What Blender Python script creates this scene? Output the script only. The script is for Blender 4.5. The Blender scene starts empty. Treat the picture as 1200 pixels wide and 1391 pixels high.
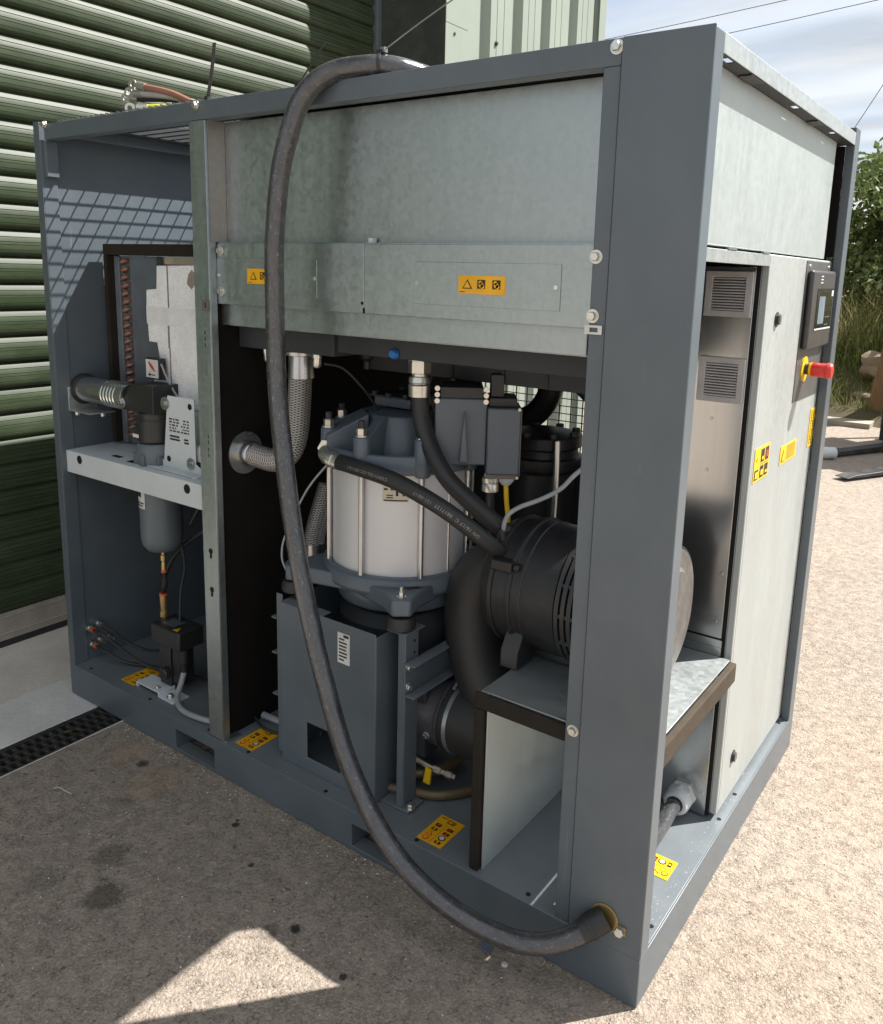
import bpy, bmesh, math, random
import numpy as np
from mathutils import Vector, Matrix
random.seed(7); rng = np.random.default_rng(7)
sc = bpy.context.scene
COL = sc.collection
rad = math.radians

# ------------------------------------------------------------------ camera, sky, sun, exposure
cd = bpy.data.cameras.new('camera'); cam = bpy.data.objects.new('camera', cd); COL.objects.link(cam)
cd.sensor_fit = 'HORIZONTAL'; cd.sensor_width = 36.0; cd.lens = 36.0 * 1124.8 / 1200.0
cd.shift_x = -(613.85 - 600.0) / 1200.0; cd.shift_y = (593.77 - 695.5) / 1200.0
cd.clip_start = 0.05; cd.clip_end = 600
R = ((0.81172215, 0.58346635, 0.02596467), (0.13513553, -0.14437953, -0.98025147), (-0.56819498, 0.79920058, -0.19604309))
M = Matrix(((R[0][0], -R[1][0], -R[2][0], 0.47902), (R[0][1], -R[1][1], -R[2][1], -1.34940), (R[0][2], -R[1][2], -R[2][2], 1.41299), (0, 0, 0, 1)))
cam.matrix_world = M
sc.camera = cam

SUN = Vector((0.52, 0.60, 1.0)).normalized()
EL = math.asin(SUN.z); AZ = math.atan2(SUN.x, SUN.y)
w = bpy.data.worlds.new('World'); sc.world = w; w.use_nodes = True
nt = w.node_tree; nt.nodes.clear()
def wn(t, **k):
    n = nt.nodes.new(t)
    for a, b in k.items(): setattr(n, a, b)
    return n
out = wn('ShaderNodeOutputWorld'); bg = wn('ShaderNodeBackground'); bg.inputs[1].default_value = 0.108
sky = wn('ShaderNodeTexSky', sky_type='NISHITA'); sky.sun_disc = False; sky.sun_elevation = EL; sky.sun_rotation = AZ
sky.air_density = 1.0; sky.dust_density = 2.5; sky.ozone_density = 1.0
tc = wn('ShaderNodeTexCoord'); sep = wn('ShaderNodeSeparateXYZ'); nt.links.new(tc.outputs['Generated'], sep.inputs[0])
mx = wn('ShaderNodeMath', operation='MAXIMUM'); mx.inputs[1].default_value = 0.03; nt.links.new(sep.outputs[2], mx.inputs[0])
ad = wn('ShaderNodeMath', operation='ADD'); ad.inputs[1].default_value = 0.12; nt.links.new(mx.outputs[0], ad.inputs[0])
dx = wn('ShaderNodeMath', operation='DIVIDE'); dy = wn('ShaderNodeMath', operation='DIVIDE')
nt.links.new(sep.outputs[0], dx.inputs[0]); nt.links.new(ad.outputs[0], dx.inputs[1])
nt.links.new(sep.outputs[1], dy.inputs[0]); nt.links.new(ad.outputs[0], dy.inputs[1])
cb = wn('ShaderNodeCombineXYZ'); nt.links.new(dx.outputs[0], cb.inputs[0]); nt.links.new(dy.outputs[0], cb.inputs[1])
cn = wn('ShaderNodeTexNoise'); cn.inputs['Scale'].default_value = 0.9; cn.inputs['Detail'].default_value = 7; cn.inputs['Roughness'].default_value = 0.52
cn.inputs['Distortion'].default_value = 0.3
mpn = wn('ShaderNodeMapping'); mpn.inputs['Rotation'].default_value = (0, 0, 0.5); mpn.inputs['Scale'].default_value = (0.6, 1.5, 1)
nt.links.new(cb.outputs[0], mpn.inputs[0]); nt.links.new(mpn.outputs[0], cn.inputs['Vector'])
cr = wn('ShaderNodeValToRGB'); cr.color_ramp.elements[0].position = 0.33; cr.color_ramp.elements[1].position = 0.55
nt.links.new(cn.outputs[0], cr.inputs[0])
mc = wn('ShaderNodeMix', data_type='RGBA'); nt.links.new(cr.outputs[0], mc.inputs[0])
mcl = wn('ShaderNodeMath', operation='MULTIPLY_ADD'); mcl.inputs[1].default_value = 0.52; mcl.inputs[2].default_value = 0.48
nt.links.new(cr.outputs[0], mcl.inputs[0]); nt.links.new(mcl.outputs[0], mc.inputs[0])
cn2 = wn('ShaderNodeTexNoise'); cn2.inputs['Scale'].default_value = 1.7; cn2.inputs['Detail'].default_value = 6; nt.links.new(mpn.outputs[0], cn2.inputs['Vector'])
cr2 = wn('ShaderNodeValToRGB'); cr2.color_ramp.elements[0].position = 0.36; cr2.color_ramp.elements[1].position = 0.60
cr2.color_ramp.elements[0].color = (0.66, 0.72, 0.80, 1); cr2.color_ramp.elements[1].color = (1, 1, 1, 1); nt.links.new(cn2.outputs[0], cr2.inputs[0])
ml = wn('ShaderNodeMix', data_type='RGBA', blend_type='MULTIPLY'); ml.inputs[0].default_value = 1.0; ml.inputs[6].default_value = (4.1, 4.16, 4.2, 1); nt.links.new(cr2.outputs[0], ml.inputs[7]); nt.links.new(ml.outputs[2], mc.inputs[7])
nt.links.new(sky.outputs[0], mc.inputs[6]); nt.links.new(mc.outputs[2], bg.inputs[0]); nt.links.new(bg.outputs[0], out.inputs[0])

sl = bpy.data.lights.new('sun', 'SUN'); sl.energy = 5.0; sl.angle = rad(0.53); sl.color = (1.0, 0.965, 0.91)
so = bpy.data.objects.new('sun', sl); COL.objects.link(so); so.location = (4, 4, 9)
so.rotation_euler = (-SUN).to_track_quat('-Z', 'Y').to_euler()

sc.view_settings.view_transform = 'Standard'; sc.view_settings.look = 'None'
sc.view_settings.exposure = 1.08; sc.view_settings.gamma = 1.0; sc.view_settings.use_curve_mapping = False
sc.render.engine = 'CYCLES'
try:
    sc.cycles.use_denoising = True; sc.cycles.max_bounces = 8
except Exception: pass

# ------------------------------------------------------------------ materials
MATS = {}
class NB:
    def __init__(s, name):
        s.m = bpy.data.materials.new(name); s.m.use_nodes = True; s.t = s.m.node_tree
        s.b = s.t.nodes['Principled BSDF']; s.tc = s.t.nodes.new('ShaderNodeTexCoord'); MATS[name] = s.m
    def n(s, t, **k):
        x = s.t.nodes.new(t)
        for a, b in k.items(): setattr(x, a, b)
        return x
    def l(s, a, b): s.t.links.new(a, b)
    def map(s, scale=(1, 1, 1), src='Object', rot=(0, 0, 0)):
        mp = s.n('ShaderNodeMapping'); mp.inputs['Scale'].default_value = scale; mp.inputs['Rotation'].default_value = rot
        if src == 'World':
            g = s.n('ShaderNodeNewGeometry'); s.l(g.outputs['Position'], mp.inputs[0])
        else: s.l(s.tc.outputs[src], mp.inputs[0])
        return mp.outputs[0]
    def noise(s, scale, vec=None, detail=4, rough=0.55, dist=0.0):
        x = s.n('ShaderNodeTexNoise'); x.inputs['Scale'].default_value = scale; x.inputs['Detail'].default_value = detail
        x.inputs['Roughness'].default_value = rough; x.inputs['Distortion'].default_value = dist
        s.l(vec if vec is not None else s.map(src='World'), x.inputs['Vector']); return x.outputs[0]
    def vor(s, scale, vec=None, feature='F1', out=0, rnd=1.0):
        x = s.n('ShaderNodeTexVoronoi', feature=feature); x.inputs['Scale'].default_value = scale
        x.inputs['Randomness'].default_value = rnd
        s.l(vec if vec is not None else s.map(src='World'), x.inputs['Vector']); return x.outputs[out]
    def ramp(s, v, stops):
        r = s.n('ShaderNodeValToRGB'); e = r.color_ramp.elements
        while len(e) < len(stops): e.new(0.5)
        for k, (p, c) in enumerate(stops):
            e[k].position = p; e[k].color = c if len(c) == 4 else (*c, 1)
        s.l(v, r.inputs[0]); return r.outputs[0]
    def mix(s, f, a, b, blend='MIX'):
        x = s.n('ShaderNodeMix', data_type='RGBA', blend_type=blend)
        for i, v in ((0, f), (6, a), (7, b)):
            if isinstance(v, (int, float)): x.inputs[i].default_value = v
            elif isinstance(v, tuple): x.inputs[i].default_value = v if len(v) == 4 else (*v, 1)
            else: s.l(v, x.inputs[i])
        return x.outputs[2]
    def math(s, op, a, b=None, c=None):
        x = s.n('ShaderNodeMath', operation=op)
        for i, v in enumerate((a, b, c)):
            if v is None: continue
            if isinstance(v, (int, float)): x.inputs[i].default_value = v
            else: s.l(v, x.inputs[i])
        return x.outputs[0]
    def bump(s, h, strength=0.3, dist=0.002, prev=None):
        x = s.n('ShaderNodeBump'); x.inputs['Strength'].default_value = strength; x.inputs['Distance'].default_value = dist
        s.l(h, x.inputs['Height'])
        if prev is not None: s.l(prev, x.inputs['Normal'])
        s.l(x.outputs[0], s.b.inputs['Normal']); return x.outputs[0]
    def set(s, **k):
        for a, v in k.items():
            i = s.b.inputs[{'col': 'Base Color', 'rough': 'Roughness', 'metal': 'Metallic', 'spec': 'Specular IOR Level'}.get(a, a)]
            if isinstance(v, (int, float)): i.default_value = v
            elif isinstance(v, tuple): i.default_value = v if len(v) == 4 else (*v, 1)
            else: s.l(v, i)

def sc3(c, k): return tuple(min(1, x * k) for x in c)
def paint(name, col, rough=0.42, peel=0.12, dust=0.10, dustcol=(0.33, 0.31, 0.28), spec=0.5, var=0.10, wear=0.0, uptone=0.0):
    m = NB(name)
    a = m.noise(2.3, detail=5); c = m.ramp(a, [(0.3, sc3(col, 1 - var)), (0.7, sc3(col, 1 + var))])
    d = m.noise(9, detail=8, rough=0.7); dm = m.math('MULTIPLY', m.ramp(d, [(0.45, (0, 0, 0)), (0.8, (1, 1, 1))]), dust)
    if uptone:   # paler tone on faces that look up
        g = m.n('ShaderNodeNewGeometry'); sp = m.n('ShaderNodeSeparateXYZ'); m.l(g.outputs['Normal'], sp.inputs[0])
        up = m.math('MULTIPLY', m.ramp(sp.outputs[2], [(0.6, (0, 0, 0)), (0.95, (1, 1, 1))]), m.math('MULTIPLY_ADD', d, uptone, uptone * 0.4))
        dm = m.math('MAXIMUM', dm, up)
    c = m.mix(dm, c, dustcol)
    if wear:
        sA = m.noise(34, m.map((1, 1, 0.06), 'World', (0.3, 0.2, 0)), detail=3); sB = m.noise(40, m.map((0.08, 1, 1), 'World', (0, 0.5, 0.2)), detail=3); gt = m.noise(3.1, detail=4)
        scr = m.math('MULTIPLY', m.ramp(sA, [(0.70, (0, 0, 0)), (0.73, (1, 1, 1))]), m.ramp(gt, [(0.45, (0, 0, 0)), (0.7, (1, 1, 1))]))
        chip = m.math('MULTIPLY', m.ramp(m.vor(26), [(0.0, (1, 1, 1)), (0.05, (0, 0, 0))]), m.ramp(m.noise(7, detail=3), [(0.52, (0, 0, 0)), (0.62, (1, 1, 1))]))
        c = m.mix(m.math('MULTIPLY', m.math('MAXIMUM', scr, chip), wear), c, (0.36, 0.37, 0.37))
    m.set(col=c, rough=m.math('MULTIPLY_ADD', d, 0.25, rough - 0.1), spec=spec)
    if peel: m.bump(m.math('ADD', m.noise(700, detail=2), m.math('MULTIPLY', m.noise(5, detail=2), 6.0)), peel, 0.0006)
    return m.m
def plastic(name, col, rough=0.5, bump=0.0, scale=300, dust=0.0, metal=0.0, spec=0.5):
    m = NB(name); a = m.noise(14, detail=6, rough=0.65)
    c = m.ramp(a, [(0.3, sc3(col, 0.85)), (0.7, sc3(col, 1.15))])
    if dust:
        c = m.mix(m.math('MULTIPLY', m.ramp(m.noise(35, detail=8, rough=0.7), [(0.45, (0, 0, 0)), (0.75, (1, 1, 1))]), dust), c, (0.30, 0.27, 0.23))
    m.set(col=c, rough=m.math('MULTIPLY_ADD', a, 0.2, rough - 0.1), metal=metal, spec=spec)
    if bump: m.bump(m.noise(scale, detail=3), bump, 0.001)
    return m.m
def galv(name, col=(0.58, 0.62, 0.61), rough=0.38, metal=0.85, spangle=0.10, film=0.0, filmcol=(0.62, 0.66, 0.64), streak=(1, 1, 0.08), bump=0.04, fsc=(2.4, (1, 1, 0.9), 3.5)):
    m = NB(name)
    v = m.vor(95, out=1); vv = m.n('ShaderNodeRGBToBW'); m.l(v, vv.inputs[0])
    big = m.noise(2.6, detail=5, rough=0.6, dist=0.6)
    st = m.noise(55, m.map(streak, 'World'), detail=4)
    f = m.math('ADD', m.math('MULTIPLY', vv.outputs[0], spangle), m.math('ADD', m.math('MULTIPLY', big, 0.10), m.math('MULTIPLY', st, 0.16)))
    c = m.ramp(f, [(0.06, sc3(col, 0.82)), (0.30, sc3(col, 1.12))])
    rr = m.math('ADD', m.math('MULTIPLY', st, 0.12), m.math('ADD', m.math('MULTIPLY', vv.outputs[0], 0.09), m.math('MULTIPLY_ADD', big, 0.05, rough - 0.11)))
    if film:
        sw = m.noise(fsc[0], m.map(fsc[1], 'World'), detail=8, rough=0.58, dist=fsc[2])
        fm = m.math('MULTIPLY', m.ramp(sw, [(0.30, (0.48, 0.48, 0.48)), (0.68, (1, 1, 1))]), film)
        m.set(col=m.mix(fm, c, filmcol), rough=m.math('MULTIPLY_ADD', fm, 0.35, rr), metal=m.math('MULTIPLY', m.math('SUBTRACT', 1.0, m.math('MULTIPLY', fm, 0.85)), metal))
    else: m.set(col=c, rough=rr, metal=metal)
    if bump: m.bump(st, bump, 0.0015)
    else: m.set(rough=m.math('MULTIPLY_ADD', big, 0.10, rough - 0.05))
    return m.m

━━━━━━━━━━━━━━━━

BRIEF
Return, unchanged, the lines from the first line of the material through the line that holds "sc.camera = cam", inclusive, omitting pictures.

TASK RESULT
What Blender Python script creates this scene? Output the script only. The script is for Blender 4.5. The Blender scene starts empty. Treat the picture as 1200 pixels wide and 1391 pixels high.
import bpy, bmesh, math, random
import numpy as np
from mathutils import Vector, Matrix
random.seed(7); rng = np.random.default_rng(7)
sc = bpy.context.scene
COL = sc.collection
rad = math.radians

# ------------------------------------------------------------------ camera, sky, sun, exposure
cd = bpy.data.cameras.new('camera'); cam = bpy.data.objects.new('camera', cd); COL.objects.link(cam)
cd.sensor_fit = 'HORIZONTAL'; cd.sensor_width = 36.0; cd.lens = 36.0 * 1124.8 / 1200.0
cd.shift_x = -(613.85 - 600.0) / 1200.0; cd.shift_y = (593.77 - 695.5) / 1200.0
cd.clip_start = 0.05; cd.clip_end = 600
R = ((0.81172215, 0.58346635, 0.02596467), (0.13513553, -0.14437953, -0.98025147), (-0.56819498, 0.79920058, -0.19604309))
M = Matrix(((R[0][0], -R[1][0], -R[2][0], 0.47902), (R[0][1], -R[1][1], -R[2][1], -1.34940), (R[0][2], -R[1][2], -R[2][2], 1.41299), (0, 0, 0, 1)))
cam.matrix_world = M
sc.camera = cam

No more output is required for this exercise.